Friday, February 2, 2018

Young infants expect an unfamiliar adult to comfort a crying baby: Evidence from a standard violation-of-expectation task and a novel infant-triggered-video task

Young infants expect an unfamiliar adult to comfort a crying baby: Evidence from a standard violation-of-expectation task and a novel infant-triggered-video task. Kyong-sunJin  et al. Cognitive Psychology, Volume 102, May 2018, Pages 1-20. https://doi.org/10.1016/j.cogpsych.2017.12.004

Highlights
•    We examined whether young infants would expect an adult to comfort a crying baby.
•    12- and 4-mo-olds showed this expectation in a standard violation-of-expectation task.
•    8-mo-olds showed this expectation in a new forced-choice infant-triggered-video task.
•    Expectations about comforting actions are already present early in life.
•    Our findings constrain theoretical accounts of early prosociality and morality.
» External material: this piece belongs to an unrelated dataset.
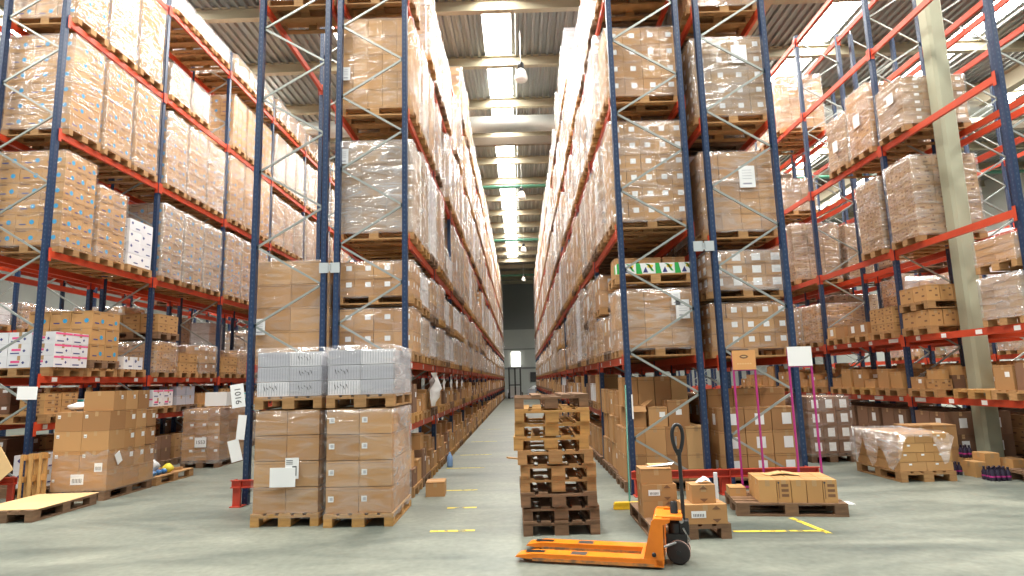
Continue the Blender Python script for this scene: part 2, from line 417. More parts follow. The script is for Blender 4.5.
# ------------------------------------------------------------------ cartons as things
CART = {}
def carton_data(w, d, h, tone, mark, seed=0):
    k = (w, d, h, tone, mark, seed)
    if k in CART: return CART[k]
    rs = random.Random(seed + 5); mb = MB(); t = TONES[tone][seed % len(TONES[tone])]
    mb.box(-w/2, w/2, -d/2, d/2, 0, h, t)
    rect(mb, 't', (0, 0, h+.0012), w, .055, M_tape)
    rect(mb, 'f', (0, -d/2-.0012, h-.035), .05, .07, M_tape)
    rect(mb, 'r', (w/2+.0012, 0, h-.035), .055, .07, M_tape); rect(mb, 'l', (-w/2-.0012, 0, h-.035), .055, .07, M_tape)
    marks(mb, -w/2, w/2, -d/2, d/2, 0, h, mark, rs)
    CART[k] = mb.data('carton'); return CART[k]
def carton(loc, w, d, h, label, tone='brown', mark=None, rz=0, seed=0, group=None, cat='box', name='carton', lab=None):
    o = link(name, carton_data(round(w,3), round(d,3), round(h,3), tone, mark, seed), None, loc, (0,0,rz)); tag(o, label, cat, group)
    if lab:    # (face, u, v, w, h) child labels
        for fc, u, v, lw, lh in lab:
            mb = MB(); c = (u, -d/2-.003, v) if fc == 'f' else ((w/2+.003, u, v) if fc == 'r' else (-w/2-.003, u, v))
            rect(mb, fc, c, lw, lh, M_paper)
            c2 = tuple(a + (b if i == (1 if fc == 'f' else 0) else 0) for i, (a, b) in enumerate(zip(c, (0,0,0))))
            off = {'f': (0,-.001,0), 'r': (.001,0,0), 'l': (-.001,0,0)}[fc]
            cc = (c[0]+off[0], c[1]+off[1], c[2]+off[2]-lh*.12)
            for q in range(7): rect(mb, fc, on_face(fc, cc, -lw*.34+q*lw*.11, 0), lw*.05, lh*.42, M_ink)
            mb.build('label', o)['label'] = 'white barcode label'
    return o
def open_carton(loc, w, d, h, label, rz=0, tone='brown'):
    mb = MB(); m = TONES[tone][0]; t = .006
    mb.box(-w/2, w/2, -d/2, -d/2+t, 0, h, m); mb.box(-w/2, w/2, d/2-t, d/2, 0, h, m)
    mb.box(-w/2, -w/2+t, -d/2+t, d/2-t, 0, h, m); mb.box(w/2-t, w/2, -d/2+t, d/2-t, 0, h, m); mb.box(-w/2+t, w/2-t, -d/2+t, d/2-t, 0, t, m)
    o = tag(mb.build('carton', None, loc, (0,0,rz)), label, 'box')
    for sx in (-1, 1):
        mb = MB(); mb.bar((sx*w/2, 0, h), (sx*(w/2+d*.32), 0, h + d*(.25 if sx > 0 else .05)), d*.96, .005, m, up=(0,0,1)); mb.build('flap', o)
    mb = MB(); mb.box(-w/2, w/2, -d/2-.3*d, -d/2, h-.003, h+.002, m, Matrix.Translation((0,-d/2,h)) @ Matrix.Rotation(.9, 4, 'X') @ Matrix.Translation((0,d/2,-h))); mb.build('flap', o)
    return o
def pallet_thing(loc, label, rz=0, pal=0, parts=False, seed=0, wob=0, group=None, rot=None):
    ms = (M_wood, M_wood2, M_wood3)[pal]
    if parts:
        t = thing('pallet', label, 'pallet', loc, rz, group); pallet_parts(t, ms, seed, wob)
    else:
        t = link('pallet', PAL[pal], None, loc, (0,0,rz)); tag(t, label, 'pallet', group)
    if rot: t.rotation_euler = rot
    return t

# ------------------------------------------------------------------ racks
UP = {}
def upright_data(h):
    if h in UP: return UP[h]
    mb = MB(); w = .048; d = .038; t = .006
    # open C channel, lips to the inside of the frame
    mb.box(-d, d, -w, -w+t, 0, h, M_upr); mb.box(-d, d, w-t, w, 0, h, M_upr); mb.box(-d, -d+t, -w+t, w-t, 0, h, M_upr); mb.box(d-t, d, -w+t, w-t, 0, h, M_upr)
    mb.box(-.06, .06, -.052, .052, 0, .012, M_upr)
    UP[h] = mb.data('upright'); return UP[h]
def beam_piece(mb, x, y0, y1, z, sgn):
    mb.box(x-.025, x+.025, y0+.055, y1-.055, z-.055, z+.055, M_beam)
    for y in (y0+.05, y1-.055):
        mb.box(x+sgn*.0-.032, x+.032, y, y+.006, z-.13, z+.09, M_beam)
        xa = x + sgn*.062
        mb.box(min(xa, x+sgn*.056), max(xa, x+sgn*.056), (y0-.005 if y < (y0+y1)/2 else y1-.055), (y0+.057 if y < (y0+y1)/2 else y1+.005), z-.13, z+.09, M_beam)
def rack(label, xf, xb, y0, nb, P, top, levels, z_off=0., pitch=1.17, near_fr=6, near_bay=8, flip=False, node=.17, skip=lambda b, l, s: False, group=None):
    """xf: x of the aisle-side uprights, xb: x of the others; levels: beam centre heights"""
    t = thing('pallet_rack', label, 'storage rack', ((xf+xb)/2, y0, 0), 0, group); cx = (xf+xb)/2
    sg = 1 if xf > xb else -1
    far_b = MB(); far_m = MB()
    for i in range(nb + 1):
        y = i*P
        for x in (xf, xb): link('upright', upright_data(top), t, (x-cx, y, 0))
        z = node; k = 0
        xl, xr = min(xf, xb)-cx+.03, max(xf, xb)-cx-.03
        if flip: xl, xr = xr, xl
        while z + pitch/2 < top:
            a, b = ((xl, y, z), (xr, y, z+pitch/2)) if k % 2 == 0 else ((xr, y, z), (xl, y, z+pitch/2))
            mb = MB() if i < near_fr else far_b
            mb.bar(a, b, .024, .030, M_brace)
            mb.box(a[0]-.03, a[0]+.03, y-.012, y+.012, z-.03, z+.03, M_brace)
            if i < near_fr: mb.build('brace', t)
            z += pitch/2; k += 1
    for bay in range(nb):
        for li, z in enumerate(levels):
            for s, x in ((0, xf), (1, xb)):
                if skip(bay, li, s): continue
                mb = MB() if bay < near_bay else far_m
                beam_piece(mb, x-cx, bay*P, (bay+1)*P, z, sg if s == 0 else -sg)
                if bay < near_bay: mb.build('beam', t)
    if far_b.v: o = far_b.build('brace', t); o['kind'] = 'stuff'
    if far_m.v: o = far_m.build('beam', t); o['kind'] = 'stuff'
    return t
# ------------------------------------------------------------------ building shell
ZR = 12.35
def build_shell():
    mb = MB(); mb.box(-27, 27, -9, 66, -.12, 0, floor_mat()); struct(mb.build('floor'))
    mb = MB(); mb.box(-27, 27, 66, 66.2, 0, 7.05, M_wlow)
    for k in range(-9, 10): mb.box(k*2.9-.03, k*2.9+.03, 65.96, 66, 0, 7.05, M_wlow)
    mb.box(-27, 27, 65.9, 66, 2.85, 3.05, M_whigh); mb.box(-27, 27, 65.9, 66, 4.9, 5.0, M_whigh)
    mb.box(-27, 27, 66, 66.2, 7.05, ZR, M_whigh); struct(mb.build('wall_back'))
    for s, n in ((-1, 'wall_left'), (1, 'wall_right')):
        mb = MB(); mb.box(min(s*27, s*27.2), max(s*27, s*27.2), -9, 66, 0, ZR, M_wlow); struct(mb.build(n))
    mb = MB(); mb.box(-.95, .0, 65.86, 65.9, 3.15, 4.65, M_win); struct(mb.build('window_1'))
    mb = MB(); mb.box(1.0, 1.6, 65.85, 65.9, 1.5, 2.5, M_black); struct(mb.build('window_2'))
    # corrugated roof between the skylight strips
    roof = mat('roof_sheet', (.30, .31, .30), .42, metal=.35, noise=((.22, .23, .22), .8, (1, .25, 1), .3))
    strips = [(-15.4, -14.4), (-10.4, -9.4), (-5.4, -4.5), (-.84, .0), (4.4, 5.3), (9.5, 10.4), (14.3, 15.3), (19.3, 20.3)]
    edges = [-27] + [e for st in strips for e in st] + [27]
    mb = MB()
    for q in range(0, len(edges), 2):
        x = edges[q]; row = []
        while x < edges[q+1] - 1e-6:
            for dx, z in ((0, 0), (.11, 0), (.14, -.08), (.22, -.08)):
                if x + dx < edges[q+1]: row.append((x+dx, ZR+z))
            x += .25
        row.append((edges[q+1], ZR))
        for a, b in zip(row, row[1:]): mb.poly([(a[0], -9, a[1]), (b[0], -9, b[1]), (b[0], 66, b[1]), (a[0], 66, a[1])], roof)
    # the strips are closed by sheet past the last skylight and over the far end
    for a, b in strips: mb.poly([(a, 53, ZR), (b, 53, ZR), (b, 66, ZR), (a, 66, ZR)], roof)
    mb.box(-27, 27, -9, 66, ZR+.10, ZR+.15, roof); struct(mb.build('ceiling'))
    sk = 1
    for a, b in strips:
        mb = MB(); y = .75
        while y < 52:
            mb.poly([(a, y, ZR+.03), (a, y+2.8, ZR+.03), (b, y+2.8, ZR+.03), (b, y, ZR+.03)], M_sky); y += 3.1
        sk += 1
        struct(mb.build('window_%d' % (sk+1)))
    tr = 1; y = .6
    while y < 66:
        mb = MB(); mb.box(-27, 27, y-.012, y+.012, ZR-.40, ZR-.08, M_purlin); mb.box(-27, 27, y-.10, y+.10, ZR-.42, ZR-.40, M_purlin); mb.box(-27, 27, y-.11, y+.11, ZR-.08, ZR-.06, M_purlin)
        struct(mb.build('trim_%d' % tr)); tr += 1; y += 3.1
    for x in (6.75, -12.6, 17.5, -22):
        mb = MB(); mb.box(x-.02, x+.02, -9, 66, ZR-1.05, ZR-.44, M_purlin); mb.box(x-.17, x+.17, -9, 66, ZR-1.08, ZR-1.05, M_purlin); mb.box(x-.17, x+.17, -9, 66, ZR-.46, ZR-.43, M_purlin)
        struct(mb.build('trim_%d' % tr)); tr += 1
    for y in (29.9, 41.8, 56.2):
        mb = MB(); mb.tube([(-27, y, 11.25), (27, y, 11.25)], .09, M_green_b); struct(mb.build('trim_%d' % tr)); tr += 1
    mb = MB(); mb.box(-27, 27, 23.15, 23.35, 10.80, 11.12, mat('brown_beam', (.20, .16, .12), .6)); struct(mb.build('trim_%d' % tr)); tr += 1
    # ventilation duct hung across the hall
    d = thing('ventilation_duct', 'silver round ventilation duct running across the hall under the roof', 'duct', (0, 22.3, 11.27))
    mb = MB(); mb.tube([(-27, 0, 0), (27, 0, 0)], .31, M_duct, 20); mb.build('duct_pipe', d)
    for x in range(-24, 25, 2):
        mb = MB(); mb.tube([(x, 0, 0), (x+.05, 0, 0)], .325, M_duct, 20); mb.build('duct_ring', d)
    for x in range(-23, 25, 4):
        mb = MB(); mb.bar((x, 0, .34), (x, 0, ZR-11.27-.45), .03, .03, M_steel); mb.build('hanger', d)
    # concrete column in the right rack
    mb = MB(); w = .145; c = .045; P = [(-w,-w+c),(-w+c,-w),(w-c,-w),(w,-w+c),(w,w-c),(w-c,w),(-w+c,w),(-w,w-c)]
    mb.grid([[(x, y, 0) for x, y in P], [(x, y, ZR-.2) for x, y in P]], M_col, closed=True, smooth=False)
    o = mb.build('trim_%d' % tr, None, (7.60, 10.45, 0)); struct(o)
build_shell()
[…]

Abstract: Do infants expect individuals to act prosocially toward others in need, at least in some contexts? Very few such expectations have been uncovered to date. In three experiments, we examined whether infants would expect an adult alone in a scene with a crying baby to attempt to comfort the baby. In the first two experiments, 12- and 4-month-olds were tested using the standard violation-of-expectation method. Infants saw videotaped events in which a woman was performing a household chore when a baby nearby began to cry; the woman either comforted (comfort event) or ignored (ignore event) the baby. Infants looked significantly longer at the ignore than at the comfort event, and this effect was eliminated if the baby laughed instead of cried. In the third experiment, 8-month-olds were tested using a novel forced-choice violation-of-expectation method, the infant-triggered-video method. Infants faced two computer monitors and were first shown that touching the monitors triggered events: One monitor presented the comfort event and the other monitor presented the ignore event. Infants then chose which event they wanted to watch again by touching the corresponding monitor. Infants significantly chose the ignore over the comfort event, and this effect was eliminated if the baby laughed. Thus, across ages and methods, infants provided converging evidence that they expected the adult to comfort the crying baby. These results indicate that expectations about individuals’ actions toward others in need are already present in the first year of life, and, as such, they constrain theoretical accounts of early prosociality and morality.